Monthly Archives: June 2007

Michael Light at Todd Hosfelt Gallery

Light  maybe known to many for his exquisite printing technique which he used to great effect in making prints from NASA moon explorations photographs. Equallly noteworthy is a book of his prints made of the images of the United States Atomic Bomb testing programs.

This exhibit is comprised of framed photographs and six innovatively displayed handmade books of Michael Light’s photographs.  The richly printed books are the best way to see Light’s talents. Printed on heavy stock using Epson ink jet  machinery, the images spreads are seen in a book in which the  open pages spread to approximately 40×50”. Each book is supported on a  stand constructed from large vintage movie camera tripods, their legs splayed out wide so that the viewer can look down and easily view each open page.

After Light had completed the book of the moon photographs, he  had decided to photograph our own planet from the air.  Those photographs were compiled in the book Some Dry Space,. The photographs were made of Nevada and California desert landscapes. In this book, the landscape looses scale, and dimensional reference. The black and white images are tonally rich, graphic, and texturally sharp. The aerial photos of ground foliage render small bushes and their shadows  as black, negative space, and so the land appears pockmarked and cratered. Similarly furrows in the ground appear as severe scars. In these works, the transformative capabilities of photography are well demonstrated.

Two books of Los Angeles are on view. One was made in late afternoon light, and the other at night fall. With both series, Light deliberately defies technical convention, and the results are expressive studies in searing light or velvety blackness. A long standing rule in photography is to keep the sun behind the lens, but Light points his camera into the sun. In the last hour of the day, the late afternoon light rakes the cityscape at a low angle, and with the sun itself at the top of the picture frame, the entire image flares with indistinct shadows and diffuse highlights.
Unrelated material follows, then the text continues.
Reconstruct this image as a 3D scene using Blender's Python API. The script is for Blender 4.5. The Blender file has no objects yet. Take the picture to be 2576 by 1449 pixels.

Graded on technical excellence and defined detail, an important requirement for general aerial photography (say for a land survey ), these images would be considered to be poor quality. In this case, the artist sucessfully breaks the rules for expressive purposes.

The strongest images conjure an apocalyptic view. The upper portions of the images dissipate into an explosion of whiteness. The smoggy atmosphere spreads across the streets and buildings. In these photographs, not  one human figure can be seen; only vehicles. One could imagine that every car and truck is fleeing  the aftermath of an atomic explosion.

The night book captures the view from  the airplane window that we all have marveled over when  landing over a major city. Light’s richly printed images are of the deepest carbon black dotted with glowing orbs of every manner of electric illumination found in Los Angeles. Virtually no architectural detail can be seen in these images.  The specular quality of these night photographs suggest the work of Vija Clemens. To make these night photographs from an airplane entailed breaking a number of technical rules. But no matter, Light is a virtuosic printer, and these images envelope and engage the viewer.